The Evolving Tradeoff Between Offensive Rebounding and Transition Defense

Over the last few seasons, NBA teams have shifted the personnel manning the power forward and center positions. At this point, few teams employ two traditional bigs who do not shoot three-pointers. Many teams don’t even play one in many of their lineups. Guys like PJ Tucker, Kevin Love, and Draymond Green now play important minutes for their teams at the center position. These players don’t weigh as much, aren’t as tall, and are more of a threat from the perimeter than centers of the past.

Over that same time period, the league has largely come to the conclusion that getting back on defense is more important than hitting the offensive glass. But in this new, smaller environment, perhaps it is time to revisit the question of how teams should be valuing the tradeoff between offensive rebounding and transition defense.
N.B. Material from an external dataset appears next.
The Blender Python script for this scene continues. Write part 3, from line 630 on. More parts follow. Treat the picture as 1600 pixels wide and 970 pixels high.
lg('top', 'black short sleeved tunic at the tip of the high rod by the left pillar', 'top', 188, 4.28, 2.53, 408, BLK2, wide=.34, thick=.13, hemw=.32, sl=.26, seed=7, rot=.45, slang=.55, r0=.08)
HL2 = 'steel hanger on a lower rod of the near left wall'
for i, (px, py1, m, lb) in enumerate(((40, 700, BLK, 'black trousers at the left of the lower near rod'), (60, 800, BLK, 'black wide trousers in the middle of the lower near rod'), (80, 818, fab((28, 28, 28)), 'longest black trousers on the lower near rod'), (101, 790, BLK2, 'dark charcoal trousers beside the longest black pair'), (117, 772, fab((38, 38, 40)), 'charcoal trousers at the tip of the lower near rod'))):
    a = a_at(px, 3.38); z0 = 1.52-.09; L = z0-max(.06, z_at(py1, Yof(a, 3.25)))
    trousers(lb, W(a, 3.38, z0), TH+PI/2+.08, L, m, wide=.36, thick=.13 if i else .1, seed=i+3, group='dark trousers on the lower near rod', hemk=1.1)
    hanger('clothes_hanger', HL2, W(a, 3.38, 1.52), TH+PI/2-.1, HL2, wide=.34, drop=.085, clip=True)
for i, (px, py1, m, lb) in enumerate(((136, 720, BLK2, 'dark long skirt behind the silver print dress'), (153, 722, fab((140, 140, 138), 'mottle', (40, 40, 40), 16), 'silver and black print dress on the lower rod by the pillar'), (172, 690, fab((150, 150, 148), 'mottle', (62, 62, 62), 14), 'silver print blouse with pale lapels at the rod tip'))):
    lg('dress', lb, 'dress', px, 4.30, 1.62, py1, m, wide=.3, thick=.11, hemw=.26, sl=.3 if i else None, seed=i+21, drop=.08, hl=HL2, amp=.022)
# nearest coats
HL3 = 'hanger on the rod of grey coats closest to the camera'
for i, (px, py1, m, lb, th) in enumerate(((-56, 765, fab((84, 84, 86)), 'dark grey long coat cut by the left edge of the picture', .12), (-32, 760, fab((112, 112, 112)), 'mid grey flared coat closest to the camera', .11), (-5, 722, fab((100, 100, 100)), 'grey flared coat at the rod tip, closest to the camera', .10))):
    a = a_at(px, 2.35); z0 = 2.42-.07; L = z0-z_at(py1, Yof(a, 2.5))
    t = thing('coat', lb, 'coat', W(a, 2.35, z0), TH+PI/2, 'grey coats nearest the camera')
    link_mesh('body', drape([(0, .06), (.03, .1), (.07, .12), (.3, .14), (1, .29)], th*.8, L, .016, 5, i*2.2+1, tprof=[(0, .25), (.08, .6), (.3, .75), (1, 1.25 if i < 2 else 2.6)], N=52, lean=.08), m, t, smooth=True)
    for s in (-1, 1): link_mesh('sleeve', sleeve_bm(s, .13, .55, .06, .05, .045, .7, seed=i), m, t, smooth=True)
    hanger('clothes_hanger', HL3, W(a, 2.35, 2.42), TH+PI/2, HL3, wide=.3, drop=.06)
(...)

In particular:

• Can these more mobile bigs crash the glass and get back on defense faster than the plodders of the past? And if so, should teams send two bigs to the glass because they’ll be able to get back in the play faster if they don’t get the offensive rebound? Or is that advantage obviated by the fact that defensive bigs might also be quicker and more effective running the floor in transition off a defensive rebound.
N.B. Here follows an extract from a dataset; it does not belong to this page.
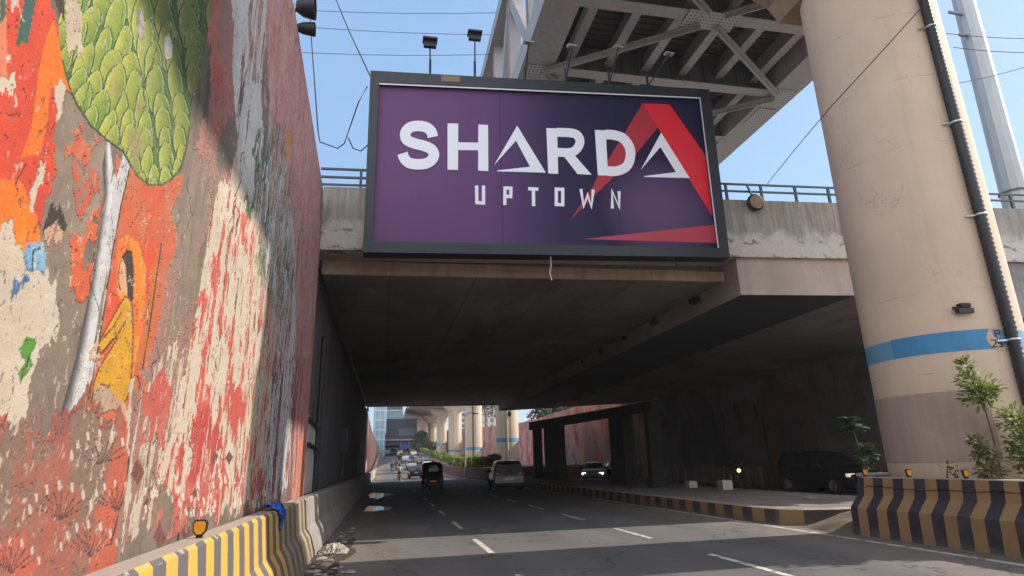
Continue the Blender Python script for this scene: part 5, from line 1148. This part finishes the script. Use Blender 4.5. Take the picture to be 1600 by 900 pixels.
def make_car(kind, paint, loc, rz, label, lights=False, group=None):
    K = CARS[kind]; S = K['S']; r = empty('parked_car' if 0 else 'car', (0, 0, 0), label, 'car', group)
    P = []
    ys = sorted(set([s[0] for s in S]+[a+K['wr']*k for a in K['ax'] for k in (-1.15, 0, 1.15)]))
    for y in ys:
        _, zb, zl, zt, wb, wt = lerp_st(S, y); zm = (zb+zl)/2
        h = [(0, zb), (.8*wb, zb), (.95*wb, zb+.08), (wb, zm), (.99*wb, zl-.03), (.965*wb, zl), (wt+.02, zl+(zt-zl)*.88), (wt-.07, zl+(zt-zl)*.985), (0, zt+.012)]
        P.append([(-x, y, z) for x, z in h[::-1]]+[(x, y, z) for x, z in h[1:]])
    g = MB(); g.grid(P); g.add(P[0], [tuple(range(len(P[0])))]); g.add(P[-1], [tuple(range(len(P[-1])))]); body = g.build('body', paint, r)
    def glass(yt, zt, yb, zb, name):
        _, _, zl, zT, wb, wt = lerp_st(S, yt); _, _, _, _, wb2, wt2 = lerp_st(S, yb); g = MB(); rows = []
        wt_, wb_ = lerp_st(S, yt)[5]-.04, lerp_st(S, yb)[4]*.86; n = Vector((0, zt-zb, -(yt-yb))).normalized(); n = n if n.z > 0 else -n
        for i in range(4):
            t = i/3; w = wt_+(wb_-wt_)*t; y = yt+(yb-yt)*t; z = zt+(zb-zt)*t; rows.append([(w*u_, y+n.y*.03-.05*(1-u_*u_)*(-1 if yb > yt else 1)*-1*0+n.y*.03*(1-u_*u_), z+n.z*.03+n.z*.03*(1-u_*u_)) for u_ in (-1, -.6, 0, .6, 1)])
        g.grid(rows); return g.build(name, M['glass'], r)
    ws = K['ws']; glass(ws[0], ws[1], ws[2], ws[3], 'windscreen'); rw = K['rw']; glass(rw[0], rw[1], rw[2], rw[3], 'rear_window')
    for y0, y1 in K['sw']:
        for s in (-1, 1):
            g = MB(); rows = []
            for y in np.linspace(y0, y1, 4):
                _, zb, zl, zt, wb, wt = lerp_st(S, y); a, b = (.965*wb, zl), (wt+.02, zl+(zt-zl)*.88); rows.append([(s*(a[0]+(b[0]-a[0])*q_+.012), y, a[1]+(b[1]-a[1])*q_+.004) for q_ in (.1, .9)])
            g.grid(rows); g.build('side_window', M['glass'], r)
    W_ = K['W']; wr = K['wr']
    for ay in K['ax']:
        for s in (-1, 1):
            g = MB(); x = s*(W_-.10); g.lathe([(wr*.62, -.11), (wr*.94, -.11), (wr, -.06), (wr, .06), (wr*.94, .11), (wr*.62, .11)], (x, ay, wr), 20, 'x'); w = g.build('wheel', M['black'], r)
            g = MB(); g.lathe([(0, s*.07), (wr*.2, s*.09), (wr*.55, s*.085), (wr*.63, s*.112)], (x, ay, wr), 20, 'x'); g.build('rim', M['chrome'], w)
            g = MB(); g.lathe([(wr*1.02, s*.035), (wr*1.17, s*.032)], (s*W_*.985, ay, wr+.01), 20, 'x'); g.build('wheel_arch', M['black'], r)
    yr, yf = S[0][0], S[-1][0]; wb = S[1][4]; zl = S[1][2]
    for s in (-1, 1):
        g = MB(); g.box(s*(wb-.2)-.13, s*(wb-.2)+.13, S[1][0]-.02, S[1][0]+.14, zl-.16, zl+.05); g.build('tail_light', M['tail'], r, bevel=.02)
        sf = S[-3]; g = MB(); g.box(s*(sf[4]-.19)-.16, s*(sf[4]-.19)+.15, sf[0]+.03, S[-2][0]+.035, S[-2][2]-.12, S[-2][2]+.02); g.build('headlight', M['lamp_on'] if lights else M['chrome'], r, bevel=.02)
        xm = s*(W_+.08); ym = ws[2]-.28; g = MB(); g.box(xm-.09, xm+.09, ym-.04, ym+.06, ws[3]-.02, ws[3]+.14); g.build('mirror', M['black'] if s else paint, r, bevel=.02)
    g = MB(); g.box(-wb*.86, wb*.86, yr-.03, yr+.1, S[0][1]-.12, S[0][1]+.05); g.build('rear_bumper', M['black'], r, bevel=.02)
    g = MB(); g.box(-S[-1][4], S[-1][4], yf-.1, yf+.03, S[-1][1]-.12, S[-1][1]+.03); g.build('front_bumper', M['black'], r, bevel=.02)
    g = MB(); g.box(-.25, .25, S[0][0]-.035, S[0][0]+.02, .66, .77); g.build('number_plate', M['white_ink'], r)
    g = MB(); sf = S[-1]; g.box(-.42, .42, S[-2][0], S[-1][0]+.012, S[-1][1]+.07, S[-1][2]-.02); g.build('grille', M['black'], r)
    r.location = loc; r.rotation_euler = (0, 0, rz); return r
cp = {'white': paint_mat('white_car_paint', (.62, .62, .60)), 'silver': paint_mat('silver_car_paint', (.42, .43, .44)), 'black': plain('black_car_paint', (.010, .010, .013), .35, 0, .2, 4, spec=.3), 'navy': paint_mat('navy_car_paint', (.03, .035, .06)), 'red': paint_mat('maroon_car_paint', (.14, .02, .03)), 'blue': paint_mat('blue_car_paint', (.05, .09, .22)), 'grey': paint_mat('grey_car_paint', (.10, .105, .115)), 'gold': paint_mat('yellow_car_paint', (.55, .36, .05))}
make_car('suv', paint_mat('dull_silver_car_paint', (.15, .147, .147)), (xat(791, 36.4, 745), 36.6, 0), -.10, 'silver sport utility car seen from behind at the shaded exit of the underpass')
_on = M['lamp_on']; M['lamp_on'] = M['lamp_dim']
make_car('suv', cp['black'], (18.7, 23.9, 0), PI+.04, 'black sport utility car with dim headlights hidden in the dark right carriageway', True)
M['lamp_on'] = _on
make_car('sedan', cp['silver'], (16.2, 47.0, 0), PI-.42, 'silver car with bright headlights coming through the opening of the dark portal frame', True)
make_car('sedan', cp['black'], (18.6, 48.6, 0), PI-.12, 'black car with lit headlights just right of the silver oncoming car', True)
for px, Y, kd, pc, lb in ((649, 80, 'hatch', 'navy', 'dark navy hatchback just ahead of the auto rickshaw on its left'), (642.5, 113, 'sedan', 'white', 'white car just ahead of the dark navy hatchback'), (667, 118, 'sedan', 'white', 'nearer of two white cars partly hidden behind the auto rickshaw'), (674, 143, 'suv', 'white', 'farther white car near the hedge ahead of the auto rickshaw'), (654, 127, 'suv', 'grey', 'dark grey sport utility car in the middle of the far traffic'), (661, 134, 'hatch', 'blue', 'dark blue hatchback right of the dark grey car in the far traffic'), (638, 160, 'sedan', 'blue', 'blue car on the rise in the far traffic'), (645, 172, 'suv', 'white', 'white car on the rise beside the blue car'), (643, 225, 'sedan', 'white', 'white car near the far station, left one'), (648, 232, 'hatch', 'white', 'white car near the far station, right one'), (625, 178, 'suv', 'gold', 'yellow car on the left of the far traffic'), (632, 205, 'suv', 'silver', 'silver car far up the rise below the blue sign'), (614, 205, 'suv', 'white', 'white car close to the salmon wall far up the rise'), (633, 140, 'hatch', 'silver', 'small silver car between the scooters and the white car'), (628, 156, 'suv', 'black', 'black car left of the blue car on the rise'), (655, 190, 'sedan', 'silver', 'silver car on the rise close to the hedge'), (637, 212, 'hatch', 'red', 'maroon car far up the rise near the station'), (621, 228, 'suv', 'grey', 'grey car below the station near the salmon wall'), (651, 152, 'sedan', 'gold', 'yellow cab in the middle of the far traffic')):
    make_car(kd, cp[pc], (xat(px, Y, 725), Y, road_z(Y)), rr.uniform(-.04, .04), lb)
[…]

• Are teams more susceptible to giving up offensive rebounds because their bigs aren’t as tall or strong as they used to be?

• Has the increased skill of bigs pulled defending bigs so far away from the paint that they’re not as capable of dominating the glass due to positioning?

These are all complex questions that will vary on a case by case basis. The point is that several factors have changed in the last few years when it comes to offensive rebounding and transition defense.

Ben Falk’s new site Cleaning The Glass (you should really subscribe) logs how often teams allow the opposition to get out in transition, their defensive rating on those possessions, and splits between opponent transition frequency and efficiency off a defensive rebound and off a turnover.

The downside in crashing the offensive glass is when it results in a defensive rebound anyway. Crashing the glass shouldn’t affect transition frequency or efficiency off turnovers, so I used the transition stats from off opponent defensive rebounds rather than just overall transition stats.

Years ago, the teams began to place a far greater emphasis on transition defense over pursuing offensive rebounds. As a result, they sent far fewer players to crash the glass and offensive rebound percentage (OREB%) plummeted, a trend that has accelerated over the last couple of years.

In the early years of this offensive rebounding decline, teams did not run much more often off misses. Over the last two years however, the frequency of transition possessions off live rebounds has jumped significantly.

Teams are clearly putting a bigger emphasis on pushing the ball after a miss over the last two years, which makes sense. Although Offensive Rating in transition off a live ball rebound has been dropping, a transition opportunity off a live rebound (1.126 points per possession league wide average in 2017-18) remains much more valuable than a half court possession (0.926 points per possession league wide average in 2017-18).

As offensive rebounding has gotten worse than ever, that reduction would in theory correlate with better transition defense.  Yet transition frequency off misses has increased in the last two years.  While there was once a clear correlation between a team’s OREB% and how often their opponents ran off defensive rebounds, that correlation has dropped significantly over the last 3 years.

The average correlation between OREB% and opponents running off defensive rebounds over the last 3 seasons has been 0.14. The previous 7 seasons had an average correlation of 0.44. This difference indicates that offensive rebounding hasn’t been nearly as harmful to teams’ transition defense as it has been in the past, or perhaps not offensive rebounding is not the transition prophylactic it used to be .

Many factors could explain this change. Teams may have gotten more effective in choosing to either crash the glass or get back on defense. For instance, teams might be sending just one player to the glass, but coaches have done a better job of emphasizing the need to sprint back in transition Instead of hitting the glass. Perhaps defensive players are staying back to help their smaller bigs against strong offensive rebounding teams rather than running the floor when a shot goes up. Here is how individual teams have balanced transition defense off misses with offensive rebounding this season:

The Oklahoma City Thunder are by far the best team in preventing opponents from running off live ball rebounds, and they’re also a top 3 offensive rebounding team. The Thunder are an outlier, but they illustrate how balancing offensive rebounding and preventing transition opportunities does not appear to be as difficult as it used to be.

Perhaps with shifting dynamics in both personnel and strategy, teams should reevaluate their principles on offensive rebounding vs. transition defense. Maybe teams should be sending more players to the glass because those players are faster and more mobile changing ends than they were just 2 or 3 years ago. In 2013, Jenna Wiens et al. presented a fantastic paper on the tradeoffs between crashing the glass and getting back on defense at MIT’s Sloan Sports Analytics conference . Wiens and company concluded that in a generalized context, teams should crash the glass more often. A similar analysis today might illuminate how the tradeoffs of offensive rebounding have changed in the new NBA environment. Such a study with access to spatial tracking data is needed to draw firmer conclusions, but preliminary indications are that perhaps crashing the offensive boards should come back in style.